Friday, May 22, 2009

Snowdonia, Wales, UK: 11-12 April 2009

Eryri (Snowdonia in Welsh) - Eryr (Eagle) or Highlands

The English name for Snowdonia derives from Snowdon, which is the highest mountain in Wales and England at 1,085 metres (3,560 ft). Many of the hikers in the area concentrate on Snowdon itself. It is regarded as a fine mountain, but can become quite crowded, particularly with the Snowdon Mountain Railway running to the summit. There are many path from easy to difficult, which takes from 5-8 hours return for the hikers to walk up to the summit. Unfortunately, i wasn't well on that day and the railway had too many people, so we did not go to the summit.

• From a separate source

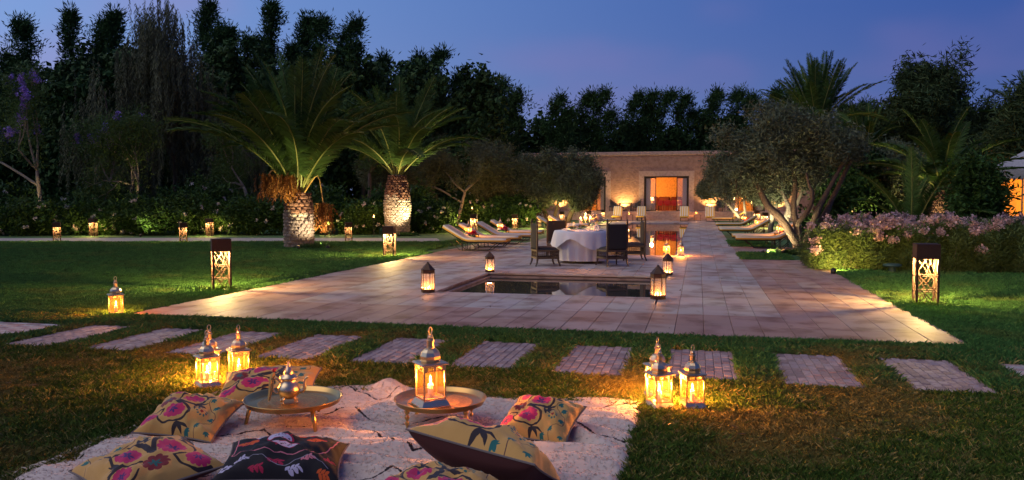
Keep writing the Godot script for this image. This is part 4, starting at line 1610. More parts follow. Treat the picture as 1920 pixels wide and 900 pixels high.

We did camping at one of the camp sites at Llanberis. At this time of the year, it is still quite cold and the camp sites had suprisingly many campers. At night, it was very very very cold. We had to bury ourselves in the blanket totally. The camp ground we got was not flat and sleeping on a slope wasn't that comfortable as well. But the views were good.

Snowdon Mountain Railway on the way to the summit. But in fact, at this time of the year, the steam train did not go to the summit, it stopped a few miles below. Some hikers think the rail track and train spoiled the natural views, but i think this is actually a good way for some people who aren't fit to walk up all the way, to enjoy the view and the feelings of "top of the world".

A small walk to some of the smaller hills could provide quite a good views of the surrounding as well.

Snowdonia used to be a mining place for slate. The slate mining closed down due to the running cost. It is said, the slate from this region can last as long as 200 years. The slate museum provides interesting displays of the tools and technologies people used years ago in the mining. The museum staff, an ex-miner, showed the visitor how the miner separates or cut the slate.

People holding advanced diving license can don into the lake to explore the old mining facilities now hidden under the water.

Snowdonia was our last tourist stop before we moved away from Wales. I was a bit disappointed with the views. In my mind, i always imagining trees on the mountain, but for almost all mountains or hills that we had been in England or Wales, there are basically no trees, just grassland for sheep or cows grazing. Even at the cold North East of Canada, there are still many trees on the mountains. So i suspected that, weather is not an issue. All the trees here probably had been chopped down long time ago to support the energy needs of the mining industries.